Please transcribe the listing below in full and word for word, without its pictures.

======== Stored data ========

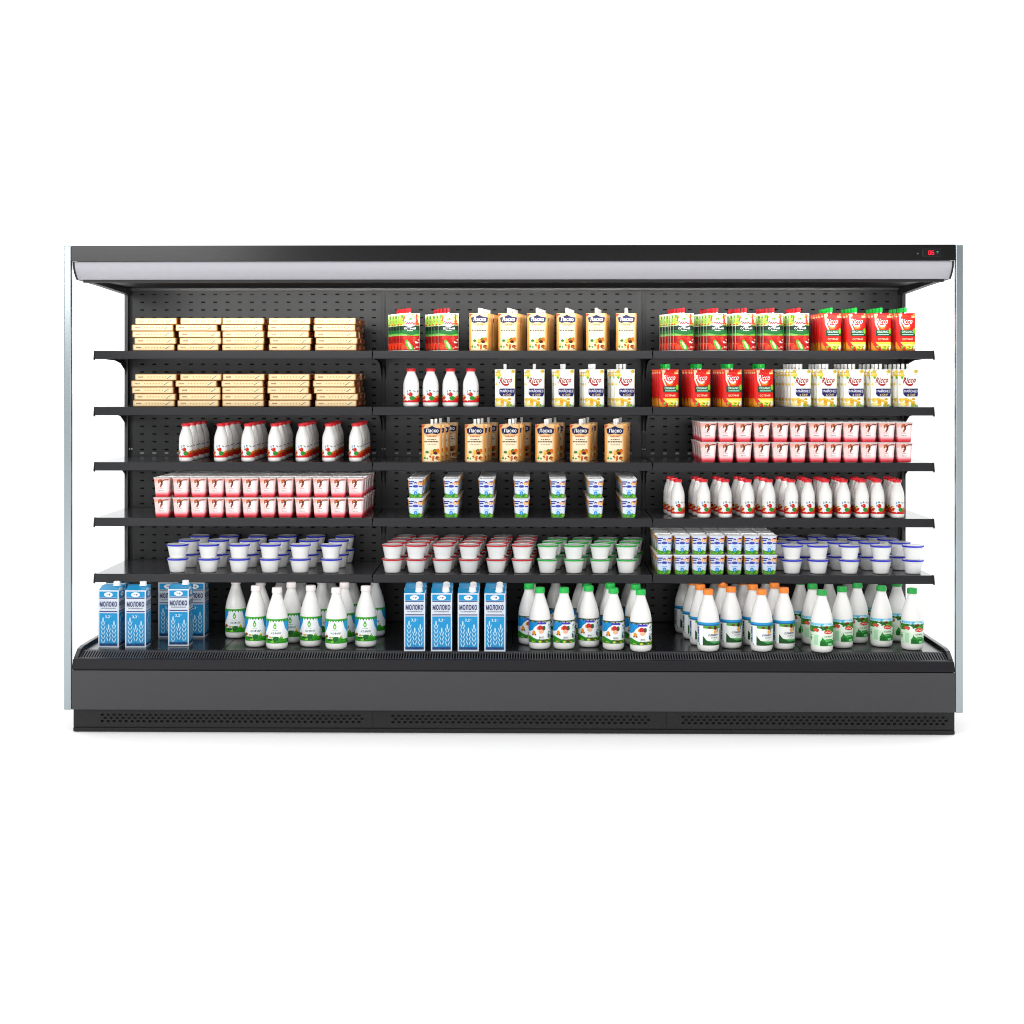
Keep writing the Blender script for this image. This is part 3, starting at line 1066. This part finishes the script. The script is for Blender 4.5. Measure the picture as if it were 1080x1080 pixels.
def art_baby():
    A = Art()
    A.rect(-.98, 0, .98, .99, '#dbe5f6', 0)
    for (x0, y, x1) in ((-.92, .88, -.2), (-.9, .77, -.4), (-.9, .62, -.45), (.5, .88, .85), (.5, .62, .92)):
        A.rect(x0, y - .03, x1, y + .03, '#24289a', 2)
    A.ell(.0, .80, .18, .08, '#2a3288', 2.4)
    A.ell(.0, .765, .14, .05, '#f0d8c8', 2.8)
    A.ell(.55, .80, .27, .11, '#f0b27c', 1.6)
    A.ell(.55, .77, .13, .05, '#f5dcb4', 2.2)
    A.ell(.0, .63, .42, .075, '#5c68c8', 2)
    A.text('ТЁМА', .0, .635, .50, .06, '#1c2270', 3)
    A.scrib(.05, .42, .85, .05, '#6cc0e4', 4, 2, 8)
    A.poly([(-.98, 0), (-.98, .28), (-.5, .18), (0, .12), (.5, .26), (.98, .16), (.98, 0)], '#58a82c', 1.4)
    A.blobs(-.9, .0, .95, .20, ['#2c8a24', '#8cc83c', '#a8d048', '#3c9c2c', '#187a24'], 16, .22, .06, 1.8, 6)
    A.ell(.0, .25, .27, .115, '#2c9cdc', 3)
    A.ell(.0, .25, .12, .05, '#8fd4f4', 3.5)
    A.rect(-.98, .3, -.86, .95, '#e8c46a', 1.2)
    return A


def side_baby():
    A = Art()
    A.rect(-.98, .80, .98, .95, '#dba23c', 1)
    A.poly([(-.98, .80), (-.5, .80), (-.98, .60)], '#dba23c', 1)
    A.poly([(.98, .80), (.5, .80), (.98, .55)], '#dba23c', 1)
    A.rect(-.98, .25, .98, .80, '#c3cfe0', .6)
    A.blobs(-.9, .05, .9, .3, ['#c86a3c', '#8aa84a', '#d8b04a', '#b4543c', '#e8e0d8'], 16, .16, .05, 1.4, 4)
    A.scrib(0, .5, 1.2, .04, '#7a86b4', 6, 1.6, 2)
    A.scrib(0, .4, 1.2, .04, '#7a86b4', 6, 1.6, 3)
    return A


# --- milk carton
def carton(name, group, cap_front):
    hx, hy, H, HT = .045, .045, .247, .263
    b = MB()
    blue = M('#168cc0', 0.35)
    white = M('#c9d3de', 0.35)
    b.box(-hx, hx, -hy, hy, 0, H - .0005, white)
    # bevelled top: a low slope at the front, flat behind
    ys = -hy + .052
    b.prism([(-hy, H), (ys, HT), (hy, HT), (hy, H)], -hx, hx, blue)
    b.add([(-hx, -hy - .0004, H - .001), (hx, -hy - .0004, H - .001), (hx, -hy - .0004, H + .0015), (-hx, -hy - .0004, H + .0015)], [(0, 1, 2, 3)], M('#f0f4f6', .4))
    b.box(hx - .0005, hx + .0012, -hy + .004, ys, H, H + .010, M('#b9dcec', .4))

    def front(A_seed):
        A = Art()
        bl = '#20a0cf'
        A.rect(-.88, .88, .88, .985, bl, 1)
        A.rect(-.88, .86, .88, .872, '#1c2c7c', 1)
        A.ell(.0, .932, .42, .042, '#f2f4fa', 2, 18)
        A.text('ЭФ', .0, .932, .46, .040, '#1a1470', 3, off=.0)
        A.text('МОЛОКО', .0, .765, 1.68, .092, '#1a1470', 3, off=.035)
        A.text('ПАСТЕРИЗОВАННОЕ', .0, .69, 1.42, .020, '#23285c', 3)
        A.rect(-.88, .625, .88, .642, '#3c3c84', 1)
        A.rect(-.88, .035, .88, .605, bl, 1)
        A.text('3,2', -.08, .54, .46, .055, '#e4f2fa', 3)
        A.text('%', .26, .552, .16, .028, '#8fcdea', 3)
        for (cx, top) in ((-.52, .50), (.02, .38), (.55, .44)):
            A.ell(cx, top - .015, .075, .05, '#bcdcec', 2, 10)
            z = top - .08
            while z > .09:
                for sg in (-1, 1):
                    A.poly([(cx + sg * .03, z - .040), (cx + sg * .13, z - .018), (cx + sg * .22, z + .030), (cx + sg * .215, z + .055), (cx + sg * .10, z + .018), (cx + sg * .03, z - .012)], '#b4d8ea', 2.4)
                z -= .078
            A.rect(cx - .015, .05, cx + .015, top - .03, '#0e5f96', 1.6)
        A.rect(-.88, .03, .88, .075, '#17639c', 2.6)
        A.text('ГОСТ', -.55, .050, .48, .032, '#1a1638', 3.4)
        A.text('31450-2013', .32, .050, 1.0, .032, '#1a1638', 3.4)
        return A
    A = front(0)
    b.art(A, lambda u, v, l: (u * hx, -hy - l, v * H))
    b.art(A, lambda u, v, l: (hx + l, u * hy, v * H))
    b.art(A, lambda u, v, l: (-hx - l, -u * hy, v * H))
    c = MB()
    wm = M('#f2f2f2', .35)
    if cap_front:
        cx, cy = .018, -hy + .026
        base, up = Vector((cx, cy, H + .008)), Vector((0, -.29, .96))
    else:
        cx, cy = .020, .012
        base, up = Vector((cx, cy, HT)), Vector((0, 0, 1))
    up.normalize()
    sidev = Vector((1, 0, 0))
    fw = up.cross(sidev)
    rings = []
    for r_, z_ in ((.017, -.001), (.017, .003), (.0145, .004), (.0145, .016), (.0130, .0175)):
        rings.append([tuple(base + sidev * (r_ * math.cos(a)) + fw * (r_ * math.sin(a)) + up * z_) for a in [2 * PI * i / 20 for i in range(20)]])
    c.loft(rings, wm)
    return proto(name, 'milk carton', group, [('carton', b.mesh('carton')), ('cap', c.mesh('cap'))])


CHEESE = cheese()
PEPPER = pouch('sauce_pouch', 'pouch', 'green and white tomato pepper sauce pouches', art_pepper(), '#e9efe2', None, '#d8222a')
REDP = pouch('ketchup_pouch', 'pouch', 'red ketchup pouches with green caps', art_red(), '#c21a14', None, '#12b23a', cap_r=.0085)
MAYO = pouch('mayonnaise_pouch', 'pouch', 'white and yellow mayonnaise pouches', art_mayo(), '#f1efdf', None, '#f0eeee', cap_r=.0078)
GARLIC = pouch('garlic_sauce_pouch', 'pouch', 'beige pouches with a navy badge', art_garlic(), '#cf9c60', None, '#f2f0ec', cap_r=.0070)
SMALL = bottle('yoghurt_bottle', 'small yoghurt bottles with red caps', SPROF, .0355, SCAP, '#d41f2a', art_small(), .020, .080)
SMALLN = bottle('yoghurt_bottle', 'small yoghurt bottles with red caps', SPROF, .0355, [(a * .93, b_) for a, b_ in SCAP], '#d41f2a', art_small(), .020, .080, xs=.86)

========

**Exercise answer**
Keep writing the Blender script for this image. This is part 3, starting at line 1066. This part finishes the script. The script is for Blender 4.5. Measure the picture as if it were 1080x1080 pixels.
def art_baby():
    A = Art()
    A.rect(-.98, 0, .98, .99, '#dbe5f6', 0)
    for (x0, y, x1) in ((-.92, .88, -.2), (-.9, .77, -.4), (-.9, .62, -.45), (.5, .88, .85), (.5, .62, .92)):
        A.rect(x0, y - .03, x1, y + .03, '#24289a', 2)
    A.ell(.0, .80, .18, .08, '#2a3288', 2.4)
    A.ell(.0, .765, .14, .05, '#f0d8c8', 2.8)
    A.ell(.55, .80, .27, .11, '#f0b27c', 1.6)
    A.ell(.55, .77, .13, .05, '#f5dcb4', 2.2)
    A.ell(.0, .63, .42, .075, '#5c68c8', 2)
    A.text('ТЁМА', .0, .635, .50, .06, '#1c2270', 3)
    A.scrib(.05, .42, .85, .05, '#6cc0e4', 4, 2, 8)
    A.poly([(-.98, 0), (-.98, .28), (-.5, .18), (0, .12), (.5, .26), (.98, .16), (.98, 0)], '#58a82c', 1.4)
    A.blobs(-.9, .0, .95, .20, ['#2c8a24', '#8cc83c', '#a8d048', '#3c9c2c', '#187a24'], 16, .22, .06, 1.8, 6)
    A.ell(.0, .25, .27, .115, '#2c9cdc', 3)
    A.ell(.0, .25, .12, .05, '#8fd4f4', 3.5)
    A.rect(-.98, .3, -.86, .95, '#e8c46a', 1.2)
    return A


def side_baby():
    A = Art()
    A.rect(-.98, .80, .98, .95, '#dba23c', 1)
    A.poly([(-.98, .80), (-.5, .80), (-.98, .60)], '#dba23c', 1)
    A.poly([(.98, .80), (.5, .80), (.98, .55)], '#dba23c', 1)
    A.rect(-.98, .25, .98, .80, '#c3cfe0', .6)
    A.blobs(-.9, .05, .9, .3, ['#c86a3c', '#8aa84a', '#d8b04a', '#b4543c', '#e8e0d8'], 16, .16, .05, 1.4, 4)
    A.scrib(0, .5, 1.2, .04, '#7a86b4', 6, 1.6, 2)
    A.scrib(0, .4, 1.2, .04, '#7a86b4', 6, 1.6, 3)
    return A


# --- milk carton
def carton(name, group, cap_front):
    hx, hy, H, HT = .045, .045, .247, .263
    b = MB()
    blue = M('#168cc0', 0.35)
    white = M('#c9d3de', 0.35)
    b.box(-hx, hx, -hy, hy, 0, H - .0005, white)
    # bevelled top: a low slope at the front, flat behind
    ys = -hy + .052
    b.prism([(-hy, H), (ys, HT), (hy, HT), (hy, H)], -hx, hx, blue)
    b.add([(-hx, -hy - .0004, H - .001), (hx, -hy - .0004, H - .001), (hx, -hy - .0004, H + .0015), (-hx, -hy - .0004, H + .0015)], [(0, 1, 2, 3)], M('#f0f4f6', .4))
    b.box(hx - .0005, hx + .0012, -hy + .004, ys, H, H + .010, M('#b9dcec', .4))

    def front(A_seed):
        A = Art()
        bl = '#20a0cf'
        A.rect(-.88, .88, .88, .985, bl, 1)
        A.rect(-.88, .86, .88, .872, '#1c2c7c', 1)
        A.ell(.0, .932, .42, .042, '#f2f4fa', 2, 18)
        A.text('ЭФ', .0, .932, .46, .040, '#1a1470', 3, off=.0)
        A.text('МОЛОКО', .0, .765, 1.68, .092, '#1a1470', 3, off=.035)
        A.text('ПАСТЕРИЗОВАННОЕ', .0, .69, 1.42, .020, '#23285c', 3)
        A.rect(-.88, .625, .88, .642, '#3c3c84', 1)
        A.rect(-.88, .035, .88, .605, bl, 1)
        A.text('3,2', -.08, .54, .46, .055, '#e4f2fa', 3)
        A.text('%', .26, .552, .16, .028, '#8fcdea', 3)
        for (cx, top) in ((-.52, .50), (.02, .38), (.55, .44)):
            A.ell(cx, top - .015, .075, .05, '#bcdcec', 2, 10)
            z = top - .08
            while z > .09:
                for sg in (-1, 1):
                    A.poly([(cx + sg * .03, z - .040), (cx + sg * .13, z - .018), (cx + sg * .22, z + .030), (cx + sg * .215, z + .055), (cx + sg * .10, z + .018), (cx + sg * .03, z - .012)], '#b4d8ea', 2.4)
                z -= .078
            A.rect(cx - .015, .05, cx + .015, top - .03, '#0e5f96', 1.6)
        A.rect(-.88, .03, .88, .075, '#17639c', 2.6)
        A.text('ГОСТ', -.55, .050, .48, .032, '#1a1638', 3.4)
        A.text('31450-2013', .32, .050, 1.0, .032, '#1a1638', 3.4)
        return A
    A = front(0)
    b.art(A, lambda u, v, l: (u * hx, -hy - l, v * H))
    b.art(A, lambda u, v, l: (hx + l, u * hy, v * H))
    b.art(A, lambda u, v, l: (-hx - l, -u * hy, v * H))
    c = MB()
    wm = M('#f2f2f2', .35)
    if cap_front:
        cx, cy = .018, -hy + .026
        base, up = Vector((cx, cy, H + .008)), Vector((0, -.29, .96))
    else:
        cx, cy = .020, .012
        base, up = Vector((cx, cy, HT)), Vector((0, 0, 1))
    up.normalize()
    sidev = Vector((1, 0, 0))
    fw = up.cross(sidev)
    rings = []
    for r_, z_ in ((.017, -.001), (.017, .003), (.0145, .004), (.0145, .016), (.0130, .0175)):
        rings.append([tuple(base + sidev * (r_ * math.cos(a)) + fw * (r_ * math.sin(a)) + up * z_) for a in [2 * PI * i / 20 for i in range(20)]])
    c.loft(rings, wm)
    return proto(name, 'milk carton', group, [('carton', b.mesh('carton')), ('cap', c.mesh('cap'))])


CHEESE = cheese()
PEPPER = pouch('sauce_pouch', 'pouch', 'green and white tomato pepper sauce pouches', art_pepper(), '#e9efe2', None, '#d8222a')
REDP = pouch('ketchup_pouch', 'pouch', 'red ketchup pouches with green caps', art_red(), '#c21a14', None, '#12b23a', cap_r=.0085)
MAYO = pouch('mayonnaise_pouch', 'pouch', 'white and yellow mayonnaise pouches', art_mayo(), '#f1efdf', None, '#f0eeee', cap_r=.0078)
GARLIC = pouch('garlic_sauce_pouch', 'pouch', 'beige pouches with a navy badge', art_garlic(), '#cf9c60', None, '#f2f0ec', cap_r=.0070)
SMALL = bottle('yoghurt_bottle', 'small yoghurt bottles with red caps', SPROF, .0355, SCAP, '#d41f2a', art_small(), .020, .080)
SMALLN = bottle('yoghurt_bottle', 'small yoghurt bottles with red caps', SPROF, .0355, [(a * .93, b_) for a, b_ in SCAP], '#d41f2a', art_small(), .020, .080, xs=.86)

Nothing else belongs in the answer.